Pickering’s specialty within Millikan’s cosmic ray group had been telemetry.  This involved developing electronic devices that sent data from altitude balloons to the ground via radio; on the strength of this expertise, he was asked to join the JPL staff part-time in 1944.  He established JPL’s telemetry and remote control research group.  In 1950, he moved to JPL full-time, managing the development of the Corporal missile.

Shortly after Louis Dunn resigned in August 1954, Caltech president DuBridge appointed Pickering director of JPL.  He stayed in this post 22 years, retiring April 1, 1976.  During his tenure, JPL changed radically.  Pickering wanted very much to move the lab out of the weapons business during the late 1950s, and the Soviet launch of Sputnik gave him the opportunity.  After JPL’s successful launch of America’s first satellite, Explorer 1, he was able to win JPL’s transfer from the Army to NASA.  In December 1958, JPL became the only NASA center managed by an educational institution.  Under Pickering’s leadership, JPL became America’s primary institution for planetary exploration.

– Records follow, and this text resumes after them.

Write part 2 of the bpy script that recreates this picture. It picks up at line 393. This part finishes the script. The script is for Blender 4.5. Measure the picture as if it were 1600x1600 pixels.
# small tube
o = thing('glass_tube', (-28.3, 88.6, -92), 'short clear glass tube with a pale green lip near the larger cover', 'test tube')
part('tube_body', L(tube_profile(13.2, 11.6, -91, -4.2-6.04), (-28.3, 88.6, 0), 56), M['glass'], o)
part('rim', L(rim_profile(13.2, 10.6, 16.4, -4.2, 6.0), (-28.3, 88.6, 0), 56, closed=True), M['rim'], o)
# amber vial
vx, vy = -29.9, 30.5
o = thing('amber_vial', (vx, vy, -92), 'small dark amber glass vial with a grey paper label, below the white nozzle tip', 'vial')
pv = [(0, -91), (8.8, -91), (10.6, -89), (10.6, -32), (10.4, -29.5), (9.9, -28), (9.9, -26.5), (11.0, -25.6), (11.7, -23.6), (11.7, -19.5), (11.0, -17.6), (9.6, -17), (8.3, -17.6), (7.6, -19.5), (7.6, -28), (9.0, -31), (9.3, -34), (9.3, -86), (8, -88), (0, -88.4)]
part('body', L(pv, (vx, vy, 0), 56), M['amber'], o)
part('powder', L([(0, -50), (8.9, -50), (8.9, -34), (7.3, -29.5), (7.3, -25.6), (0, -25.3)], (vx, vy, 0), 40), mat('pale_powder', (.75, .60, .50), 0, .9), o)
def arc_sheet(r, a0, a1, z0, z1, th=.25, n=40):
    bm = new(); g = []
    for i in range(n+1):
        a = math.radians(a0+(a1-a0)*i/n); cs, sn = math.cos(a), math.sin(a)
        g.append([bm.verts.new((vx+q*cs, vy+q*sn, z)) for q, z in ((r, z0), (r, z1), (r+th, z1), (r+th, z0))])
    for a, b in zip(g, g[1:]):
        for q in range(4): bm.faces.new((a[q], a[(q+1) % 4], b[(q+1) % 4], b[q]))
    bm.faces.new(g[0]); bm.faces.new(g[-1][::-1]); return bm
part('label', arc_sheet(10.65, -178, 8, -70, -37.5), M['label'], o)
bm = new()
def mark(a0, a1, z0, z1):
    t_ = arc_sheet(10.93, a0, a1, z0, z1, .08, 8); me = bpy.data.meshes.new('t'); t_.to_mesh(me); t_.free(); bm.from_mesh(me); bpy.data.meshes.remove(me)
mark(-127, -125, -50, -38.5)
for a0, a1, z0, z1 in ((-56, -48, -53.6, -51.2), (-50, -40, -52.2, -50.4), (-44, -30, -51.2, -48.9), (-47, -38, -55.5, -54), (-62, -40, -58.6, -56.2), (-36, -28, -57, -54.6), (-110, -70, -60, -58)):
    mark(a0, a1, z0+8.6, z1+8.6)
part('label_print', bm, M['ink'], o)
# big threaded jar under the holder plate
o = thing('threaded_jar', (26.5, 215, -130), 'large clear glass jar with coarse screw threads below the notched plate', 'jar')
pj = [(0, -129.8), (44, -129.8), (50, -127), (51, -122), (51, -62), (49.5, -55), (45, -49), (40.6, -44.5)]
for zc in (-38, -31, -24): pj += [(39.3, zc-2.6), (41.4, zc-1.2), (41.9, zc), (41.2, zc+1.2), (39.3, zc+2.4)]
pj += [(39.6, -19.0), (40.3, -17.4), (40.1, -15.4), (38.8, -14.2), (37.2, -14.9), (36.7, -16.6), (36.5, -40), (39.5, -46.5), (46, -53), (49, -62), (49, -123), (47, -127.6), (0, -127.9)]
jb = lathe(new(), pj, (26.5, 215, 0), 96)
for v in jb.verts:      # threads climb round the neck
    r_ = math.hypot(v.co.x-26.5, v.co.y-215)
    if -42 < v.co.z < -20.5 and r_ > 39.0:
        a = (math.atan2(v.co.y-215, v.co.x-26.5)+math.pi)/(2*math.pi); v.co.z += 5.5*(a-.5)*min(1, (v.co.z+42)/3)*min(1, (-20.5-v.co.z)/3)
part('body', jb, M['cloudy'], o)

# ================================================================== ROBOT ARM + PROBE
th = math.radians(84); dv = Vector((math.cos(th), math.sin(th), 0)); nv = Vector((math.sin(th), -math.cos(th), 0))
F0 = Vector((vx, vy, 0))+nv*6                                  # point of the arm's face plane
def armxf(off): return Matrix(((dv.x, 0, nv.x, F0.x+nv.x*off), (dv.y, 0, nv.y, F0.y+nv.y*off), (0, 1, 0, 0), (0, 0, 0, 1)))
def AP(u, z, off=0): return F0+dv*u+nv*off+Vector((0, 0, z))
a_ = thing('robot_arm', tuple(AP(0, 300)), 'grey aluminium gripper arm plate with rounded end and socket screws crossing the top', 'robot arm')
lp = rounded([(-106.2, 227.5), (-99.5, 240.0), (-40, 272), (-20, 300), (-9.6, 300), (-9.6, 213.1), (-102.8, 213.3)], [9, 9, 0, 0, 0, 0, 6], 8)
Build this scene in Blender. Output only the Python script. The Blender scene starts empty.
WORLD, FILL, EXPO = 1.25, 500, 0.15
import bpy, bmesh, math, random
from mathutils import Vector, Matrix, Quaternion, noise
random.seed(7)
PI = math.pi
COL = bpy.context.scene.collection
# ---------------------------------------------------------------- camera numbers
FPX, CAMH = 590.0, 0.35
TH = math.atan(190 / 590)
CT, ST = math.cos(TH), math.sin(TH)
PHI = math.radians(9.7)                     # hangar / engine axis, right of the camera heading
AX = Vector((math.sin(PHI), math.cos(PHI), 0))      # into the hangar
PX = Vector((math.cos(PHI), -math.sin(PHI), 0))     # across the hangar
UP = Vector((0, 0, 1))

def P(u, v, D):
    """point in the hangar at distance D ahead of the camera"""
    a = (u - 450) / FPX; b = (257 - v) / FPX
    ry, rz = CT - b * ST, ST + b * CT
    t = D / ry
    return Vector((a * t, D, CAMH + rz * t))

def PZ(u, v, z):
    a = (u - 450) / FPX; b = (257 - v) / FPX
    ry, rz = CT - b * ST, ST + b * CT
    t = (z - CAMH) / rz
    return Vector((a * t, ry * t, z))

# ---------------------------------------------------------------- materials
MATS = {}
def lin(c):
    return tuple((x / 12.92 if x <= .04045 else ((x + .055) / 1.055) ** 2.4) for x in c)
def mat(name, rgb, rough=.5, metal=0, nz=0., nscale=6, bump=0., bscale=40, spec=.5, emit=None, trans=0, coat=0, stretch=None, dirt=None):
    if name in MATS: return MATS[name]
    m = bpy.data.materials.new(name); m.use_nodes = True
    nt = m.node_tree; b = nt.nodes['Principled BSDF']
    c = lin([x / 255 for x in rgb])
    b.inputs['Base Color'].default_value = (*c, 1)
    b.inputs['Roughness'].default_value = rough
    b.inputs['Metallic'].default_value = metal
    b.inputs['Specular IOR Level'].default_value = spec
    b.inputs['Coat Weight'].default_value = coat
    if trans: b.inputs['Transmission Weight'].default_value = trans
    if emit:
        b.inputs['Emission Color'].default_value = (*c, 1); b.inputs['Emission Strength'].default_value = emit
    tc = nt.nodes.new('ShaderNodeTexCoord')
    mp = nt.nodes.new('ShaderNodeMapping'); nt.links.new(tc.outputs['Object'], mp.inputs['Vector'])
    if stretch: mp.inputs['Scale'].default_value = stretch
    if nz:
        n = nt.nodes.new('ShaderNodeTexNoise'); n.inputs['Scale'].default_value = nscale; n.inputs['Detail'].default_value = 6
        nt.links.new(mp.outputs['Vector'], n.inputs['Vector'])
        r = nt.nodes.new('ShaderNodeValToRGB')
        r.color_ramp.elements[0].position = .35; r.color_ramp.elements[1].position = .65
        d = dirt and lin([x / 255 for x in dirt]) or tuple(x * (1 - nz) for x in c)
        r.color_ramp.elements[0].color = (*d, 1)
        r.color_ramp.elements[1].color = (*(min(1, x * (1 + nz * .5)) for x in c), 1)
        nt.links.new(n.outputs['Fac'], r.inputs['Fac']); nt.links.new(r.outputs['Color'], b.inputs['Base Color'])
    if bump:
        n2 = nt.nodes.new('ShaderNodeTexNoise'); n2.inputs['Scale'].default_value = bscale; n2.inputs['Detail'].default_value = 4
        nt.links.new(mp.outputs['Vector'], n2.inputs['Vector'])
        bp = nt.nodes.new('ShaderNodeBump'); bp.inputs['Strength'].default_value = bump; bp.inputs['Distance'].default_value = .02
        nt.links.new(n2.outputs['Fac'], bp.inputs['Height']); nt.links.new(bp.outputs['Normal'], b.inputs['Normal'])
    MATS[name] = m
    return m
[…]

As NASA’s planetary program shrank in the early 1970s, Pickering moved JPL into a new research field, civil systems.  This included many small and medium-sized efforts in biomedicine, management systems for police and fire departments, and urban transportation.

Pickering was also very active in the larger aerospace community.  He spent several years advocating and planning for the merger of the American Rocket Society and the Institute of Aeronautical Sciences into the American Institute of Aeronautics and Astronautics in 1963.  He also served as the new organization’s first president.

After his retirement from JPL, Pickering established a new research institute at Saudi Arabia’s College of Petroleum and Minerals and then Pickering Research Corp., a consulting business.  In 1983, he formed Lignetics Inc., a manufacturer of wood pellets for use as fuel, and remained involved with it until his death in March 2004.